==== DATASET RECORDS

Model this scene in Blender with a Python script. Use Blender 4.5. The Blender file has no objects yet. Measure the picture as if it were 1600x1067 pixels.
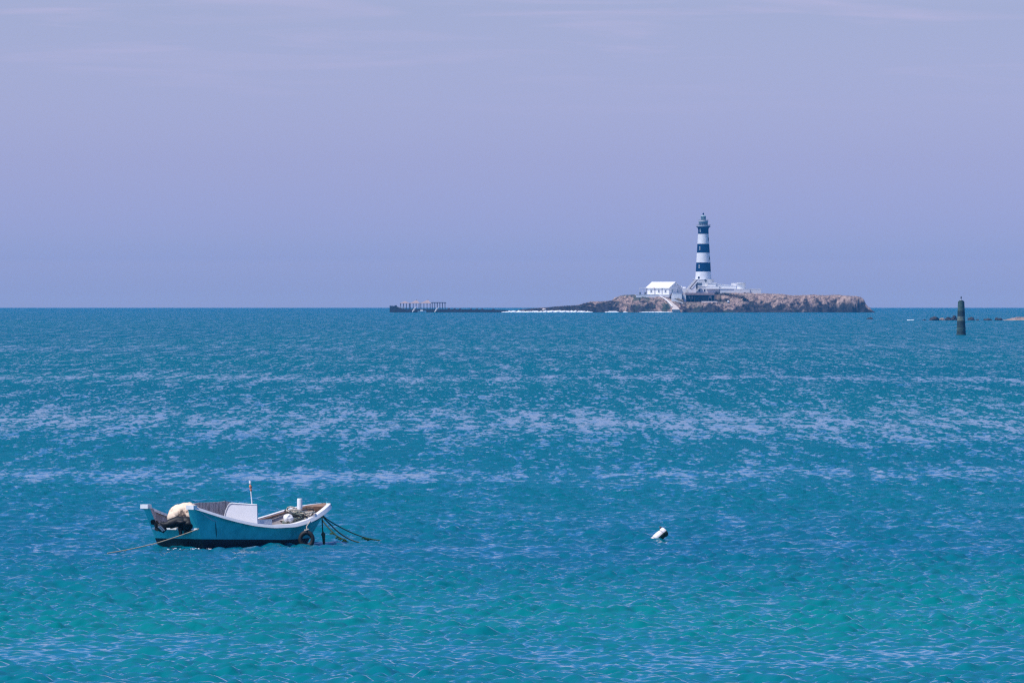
import bpy, math, random
import numpy as np
from mathutils import Vector, Matrix

random.seed(7)
PI = math.pi
sc = bpy.context.scene
col = sc.collection

# ------------------------------------------------------------ camera, world, sun
F = 12800.0            # focal length in pixels of the 1600 px wide frame (about 290 mm)
H = 7.0                # eye height above the water
R_EARTH = 6.371e6
cam_d = bpy.data.cameras.new('camera')
cam_d.sensor_width = 36.0
cam_d.lens = 36.0 * F / 1600.0
cam_d.clip_start = 1.0
cam_d.clip_end = 60000.0
cam = bpy.data.objects.new('camera', cam_d)
col.objects.link(cam)
cam.location = (0, 0, H)
TILT = 71.5 / F
cam.rotation_euler = (PI / 2 - TILT, 0, 0)
sc.camera = cam

SUN_DIR = Vector((-0.44, -0.26, 0.86)).normalized()      # towards the sun
SUN_EL = math.asin(SUN_DIR.z)
SUN_AZ = math.atan2(SUN_DIR.x, SUN_DIR.y)

world = bpy.data.worlds.new('World')
sc.world = world
world.use_nodes = True
wn, wl = world.node_tree.nodes, world.node_tree.links
wn.clear()


def wnode(t, **kw):
    n = wn.new(t)
    for k, v in kw.items():
        setattr(n, k, v)
    return n


w_out = wnode('ShaderNodeOutputWorld')
w_bg = wnode('ShaderNodeBackground')
w_bg.inputs['Strength'].default_value = 0.15
sky = wnode('ShaderNodeTexSky')
sky.sky_type = 'NISHITA'
sky.sun_disc = False
sky.sun_elevation = SUN_EL
sky.sun_rotation = SUN_AZ
sky.altitude = 5
sky.air_density = 1.0
sky.dust_density = 1.6
sky.ozone_density = 2.5
tint = wnode('ShaderNodeMix', data_type='RGBA', blend_type='MULTIPLY')
tint.inputs[0].default_value = 1.0
tr = wnode('ShaderNodeValToRGB')
tr.color_ramp.interpolation = 'LINEAR'
e_ = tr.color_ramp.elements
e_[0].position = 0.0; e_[0].color = (1.36, 1.31, 2.04, 1)
e_[1].position = 0.5 ** 0.5; e_[1].color = (0.26, 0.38, 0.62, 1)
for p_, c_ in ((0.0040, (1.33, 1.22, 1.89)), (0.006, (1.10, 1.08, 1.80)), (0.00875, (0.96, 0.96, 1.71)), (0.0119, (0.86, 0.87, 1.59)),
               (0.0165, (0.77, 0.775, 1.42)), (0.035, (0.59, 0.60, 1.01)), (0.06, (0.72, 0.66, 1.0)), (0.095, (0.50, 0.54, 0.92)), (0.16, (0.11, 0.34, 0.70)), (0.30, (0.08, 0.32, 0.66))):
    q_ = e_.new(p_ ** 0.5); q_.color = (*c_, 1)
tsq = wnode('ShaderNodeMath', operation='POWER', use_clamp=True)
tsq.inputs[1].default_value = 0.5
tsep = wnode('ShaderNodeSeparateXYZ')
ttc = wnode('ShaderNodeTexCoord')
wl.new(ttc.outputs['Generated'], tsep.inputs[0])
tmx = wnode('ShaderNodeMath', operation='MAXIMUM')
tmx.inputs[1].default_value = 0.0
wl.new(tsep.outputs['Z'], tmx.inputs[0])
wl.new(tmx.outputs[0], tsq.inputs[0])
wl.new(tsq.outputs[0], tr.inputs[0])
wl.new(tr.outputs[0], tint.inputs[7])
wl.new(sky.outputs[0], tint.inputs[6])
# thin high cirrus: noise on azimuth and elevation
tc = wnode('ShaderNodeTexCoord')
sep = wnode('ShaderNodeSeparateXYZ')
wl.new(tc.outputs['Generated'], sep.inputs[0])
az = wnode('ShaderNodeMath', operation='ARCTAN2')
wl.new(sep.outputs['X'], az.inputs[0]); wl.new(sep.outputs['Y'], az.inputs[1])
azs = wnode('ShaderNodeMath', operation='MULTIPLY'); azs.inputs[1].default_value = 34
els = wnode('ShaderNodeMath', operation='MULTIPLY'); els.inputs[1].default_value = 420
wl.new(az.outputs[0], azs.inputs[0]); wl.new(sep.outputs['Z'], els.inputs[0])
cmb = wnode('ShaderNodeCombineXYZ')
wl.new(azs.outputs[0], cmb.inputs[0]); wl.new(els.outputs[0], cmb.inputs[1])
cmb.inputs[2].default_value = 7.9
cn = wnode('ShaderNodeTexNoise')
cn.inputs['Scale'].default_value = 1.0
cn.inputs['Detail'].default_value = 5
cn.inputs['Roughness'].default_value = 0.55
cn.inputs['Distortion'].default_value = 0.6
wl.new(cmb.outputs[0], cn.inputs['Vector'])
cr = wnode('ShaderNodeMapRange'); cr.inputs[1].default_value = 0.50; cr.inputs[2].default_value = 0.78
wl.new(cn.outputs[0], cr.inputs[0])
hi = wnode('ShaderNodeMapRange', interpolation_type='SMOOTHSTEP')
hi.inputs[1].default_value = 0.018; hi.inputs[2].default_value = 0.036
wl.new(sep.outputs['Z'], hi.inputs[0])
cm = wnode('ShaderNodeMath', operation='MULTIPLY')
wl.new(cr.outputs[0], cm.inputs[0]); wl.new(hi.outputs[0], cm.inputs[1])
cmm = wnode('ShaderNodeMath', operation='MULTIPLY'); cmm.inputs[1].default_value = 0.22
wl.new(cm.outputs[0], cmm.inputs[0])
cloud = wnode('ShaderNodeMix', data_type='RGBA', blend_type='MIX')
cloud.inputs[7].default_value = (3.9, 3.0, 4.2, 1)
wl.new(cmm.outputs[0], cloud.inputs[0])
wl.new(tint.outputs[2], cloud.inputs[6])
wl.new(cloud.outputs[2], w_bg.inputs['Color'])
wl.new(w_bg.outputs[0], w_out.inputs[0])

sun_d = bpy.data.lights.new('sun', 'SUN')
sun_d.energy = 3.2
sun_d.angle = math.radians(0.5)
sun_d.color = (1.0, 0.93, 0.86)
sun = bpy.data.objects.new('sun', sun_d)
col.objects.link(sun)
sun.rotation_euler = (-SUN_DIR).to_track_quat('-Z', 'Y').to_euler()

sc.view_settings.view_transform = 'Standard'
sc.view_settings.look = 'None'
sc.view_settings.exposure = 0.5
sc.view_settings.gamma = 1.0
sc.render.engine = 'CYCLES'
sc.cycles.use_denoising = False
sc.cycles.volume_bounces = 0
sc.cycles.max_bounces = 6
sc.cycles.filter_width = 1.25

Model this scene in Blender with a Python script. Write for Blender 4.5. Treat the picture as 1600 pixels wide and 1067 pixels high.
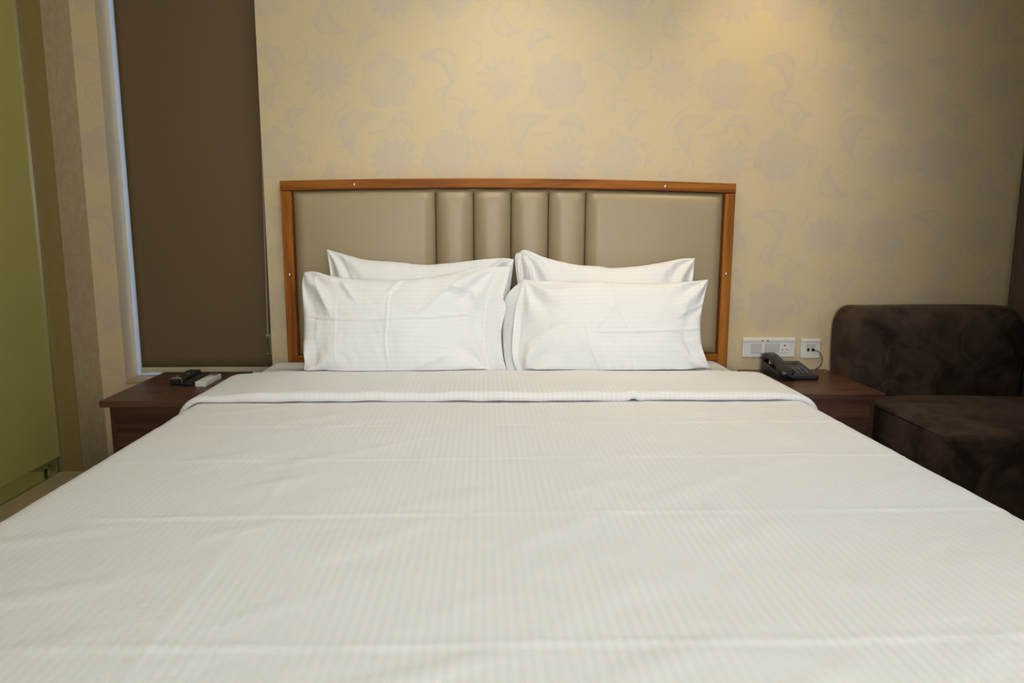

========

**WRITTEN TASK**
Your task is to reproduce exactly the lines from the start of the data above through the line containing "col = sc.collection", leaving every picture out.

**EXERCISE RESPONSE**
Model this scene in Blender with a Python script. Use Blender 4.5. The Blender file has no objects yet. Measure the picture as if it were 1600x1067 pixels.
import bpy, math, random
import numpy as np
from mathutils import Vector, Matrix

random.seed(7)
PI = math.pi
sc = bpy.context.scene
col = sc.collection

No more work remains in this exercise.